Las grietas se extienden por la región: desde la polarización entorno a la figura de López Obrador en México, a la división entre bolsonaristas y antibolsonaristas en Brasil, pasando por el correísmo/anticorreismo en Ecuador, el evismo/antievismo en Bolivia o el ya viejo chavismo/antichavismo en Venezuela
Perú tiene su propia “grieta”, la pugna fujimorismo/antifujimorismo sumió al país en la ingobernabilidad entre 2016 y 2021, a la que habría que añadir otras grietas étnicas, sociales y geográficas. Desde 2020 esas divisiones han desembocado en una elevada fragmentación igual de paralizante.
4-. Democracias consolidadas con sólidas instituciones más allá de los problemas coyunturales que afrontan
Por último, hay una serie de democracias latinoamericanas con mayor fortaleza institucional, como ocurre en Uruguay o Costa Rica. Un informe de la Unidad de Inteligencia de The Economist señala que la democracia de la región registra su quinto año consecutivo de retroceso y recibe su puntaje más bajo en la historia de este índice (6,09 promedio sobre 10 puntos posibles). Noruega encabeza el ranking 2020 con 9,81 puntos y apenas tres países latinoamericanos clasifican como democracias plenas: Uruguay (15º con 8,61), Chile (17º con 8,28) y Costa Rica (18º con 8,16). En el otro extremo, tres países de la región son clasificados como autoritarios: Nicaragua, Cuba, Venezuela.
Esta situación de estabilidad en países como Uruguay y Costa Rica no impide que haya problemas estructurales no resueltos. Por ejemplo el alto déficit fiscal en el caso costarricense que evidencia el fracaso del sistema de partidos de la nación centroamericana para dar solución a un grave problema que amenaza la estabilidad y que lleva más de tres lustros esperando una solución de consenso y compromiso que no acaba de concretarse. Y Chile, sinónimo de estabilidad desde los 90, ha puesto en cuestión toda esa institucionalidad que le convirtió en ejemplo mundial al iniciar un cambio constitucional que ha desatado muchas expectativas e ilusión pero que ofrece más dudas que certezas.

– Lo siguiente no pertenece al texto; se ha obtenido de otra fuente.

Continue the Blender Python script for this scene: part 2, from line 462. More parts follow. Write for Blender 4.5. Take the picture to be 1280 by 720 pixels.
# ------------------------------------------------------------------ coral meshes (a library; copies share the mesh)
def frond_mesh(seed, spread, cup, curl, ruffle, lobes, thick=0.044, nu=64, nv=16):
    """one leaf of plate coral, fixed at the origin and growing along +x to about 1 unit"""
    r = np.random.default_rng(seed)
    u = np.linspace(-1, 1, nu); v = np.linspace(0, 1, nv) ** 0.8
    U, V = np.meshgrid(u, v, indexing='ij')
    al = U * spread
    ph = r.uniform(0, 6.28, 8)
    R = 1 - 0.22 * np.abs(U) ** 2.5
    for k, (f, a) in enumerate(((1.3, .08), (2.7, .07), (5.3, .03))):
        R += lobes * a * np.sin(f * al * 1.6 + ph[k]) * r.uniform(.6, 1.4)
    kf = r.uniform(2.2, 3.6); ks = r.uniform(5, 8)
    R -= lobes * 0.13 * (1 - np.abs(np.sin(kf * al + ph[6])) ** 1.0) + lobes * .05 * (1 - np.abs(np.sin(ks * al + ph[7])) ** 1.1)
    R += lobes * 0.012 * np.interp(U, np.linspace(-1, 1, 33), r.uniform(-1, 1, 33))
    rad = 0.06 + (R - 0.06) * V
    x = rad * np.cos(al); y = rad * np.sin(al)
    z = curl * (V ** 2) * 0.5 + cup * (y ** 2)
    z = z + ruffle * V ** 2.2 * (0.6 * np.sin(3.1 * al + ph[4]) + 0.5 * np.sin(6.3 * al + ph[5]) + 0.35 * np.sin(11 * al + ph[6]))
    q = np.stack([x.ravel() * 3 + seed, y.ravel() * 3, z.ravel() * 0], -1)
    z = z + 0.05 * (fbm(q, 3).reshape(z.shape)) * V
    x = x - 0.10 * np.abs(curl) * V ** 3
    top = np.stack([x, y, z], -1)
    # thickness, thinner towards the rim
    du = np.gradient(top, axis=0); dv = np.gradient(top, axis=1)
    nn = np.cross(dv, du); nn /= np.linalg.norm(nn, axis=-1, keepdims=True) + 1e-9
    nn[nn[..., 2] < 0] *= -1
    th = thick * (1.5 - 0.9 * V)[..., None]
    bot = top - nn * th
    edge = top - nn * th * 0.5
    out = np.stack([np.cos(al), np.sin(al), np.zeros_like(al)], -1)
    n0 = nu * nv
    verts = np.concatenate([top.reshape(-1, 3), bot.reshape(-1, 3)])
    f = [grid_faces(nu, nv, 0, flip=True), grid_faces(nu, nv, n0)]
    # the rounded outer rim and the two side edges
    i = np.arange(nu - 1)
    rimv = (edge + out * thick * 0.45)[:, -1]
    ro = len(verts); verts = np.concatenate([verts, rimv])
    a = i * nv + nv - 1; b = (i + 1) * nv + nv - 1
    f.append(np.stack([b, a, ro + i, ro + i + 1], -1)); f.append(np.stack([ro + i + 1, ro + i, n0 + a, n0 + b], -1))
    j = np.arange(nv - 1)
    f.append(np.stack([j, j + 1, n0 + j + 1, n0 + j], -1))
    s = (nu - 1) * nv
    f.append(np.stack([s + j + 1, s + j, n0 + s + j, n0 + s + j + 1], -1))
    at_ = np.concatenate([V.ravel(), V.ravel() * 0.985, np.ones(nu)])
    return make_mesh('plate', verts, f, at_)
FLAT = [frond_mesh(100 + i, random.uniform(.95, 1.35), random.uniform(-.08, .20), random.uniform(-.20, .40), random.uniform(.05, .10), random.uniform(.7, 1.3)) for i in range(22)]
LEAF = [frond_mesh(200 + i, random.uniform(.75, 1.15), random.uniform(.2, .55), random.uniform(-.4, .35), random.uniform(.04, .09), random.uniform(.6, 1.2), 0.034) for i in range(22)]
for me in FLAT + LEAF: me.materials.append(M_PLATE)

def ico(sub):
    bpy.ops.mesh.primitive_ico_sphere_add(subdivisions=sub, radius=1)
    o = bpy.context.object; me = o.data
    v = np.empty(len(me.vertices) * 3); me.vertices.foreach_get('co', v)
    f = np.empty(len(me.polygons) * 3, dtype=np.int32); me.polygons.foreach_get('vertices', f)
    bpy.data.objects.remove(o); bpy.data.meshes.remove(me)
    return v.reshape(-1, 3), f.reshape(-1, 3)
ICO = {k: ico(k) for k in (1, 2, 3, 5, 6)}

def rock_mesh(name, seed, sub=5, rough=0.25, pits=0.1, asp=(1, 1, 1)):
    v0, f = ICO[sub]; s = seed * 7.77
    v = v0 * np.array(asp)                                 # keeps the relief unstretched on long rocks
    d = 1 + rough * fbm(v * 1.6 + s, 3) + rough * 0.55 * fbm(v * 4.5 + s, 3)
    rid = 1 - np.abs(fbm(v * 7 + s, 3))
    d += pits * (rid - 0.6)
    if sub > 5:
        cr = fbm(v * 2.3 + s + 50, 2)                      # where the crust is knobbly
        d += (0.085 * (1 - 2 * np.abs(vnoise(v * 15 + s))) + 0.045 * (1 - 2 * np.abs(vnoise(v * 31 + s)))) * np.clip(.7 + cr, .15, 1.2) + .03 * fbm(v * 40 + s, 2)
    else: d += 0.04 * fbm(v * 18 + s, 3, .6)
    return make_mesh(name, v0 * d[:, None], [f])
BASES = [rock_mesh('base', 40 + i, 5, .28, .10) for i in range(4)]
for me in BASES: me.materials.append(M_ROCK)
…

En definitiva, todo apunta a que se está configurando una América Latina a varias velocidades. Una vinculada cada vez más estrechamente a la revolución tecnológica y a las grandes dinámicas mundiales: ahí estarían México y Brasil, si encuentran gobiernos más consistentes que los actuales, así como otras naciones como Uruguay, Chile, si logra estabilizarse y elaborar un marco institucional inclusivo, y Costa Rica. Una segunda Latinoamérica estaría formada por un conjunto de países que se encuentran en tierra de nadie. Naciones que si hacen los deberes pueden acceder al siguiente escalón pero que si reinciden en la volatilidad e ingobernabilidad claramente perderían posiciones. Ahí se encuentra el Perú, colocado en una encrucijada que oscila entre volver a aspirar a ser una especie de “tigre asiático latinoamericano” o prolongar su crisis institucional y su actual mediocre crecimiento sin desarrollo. Luego se sitúan las naciones que claramente se hallan en la periferia y al margen de la IV Revolución Industrial: por ejemplo los países centroamericanos incapaces de romper con una ya larga inercia negativa; una Venezuela que ha convertido en perenne su actual colapso económico y quiebre institucional; un Haití transformado ya en estado fallido o una Nicaragua, un régimen que ha derivado en autocracia.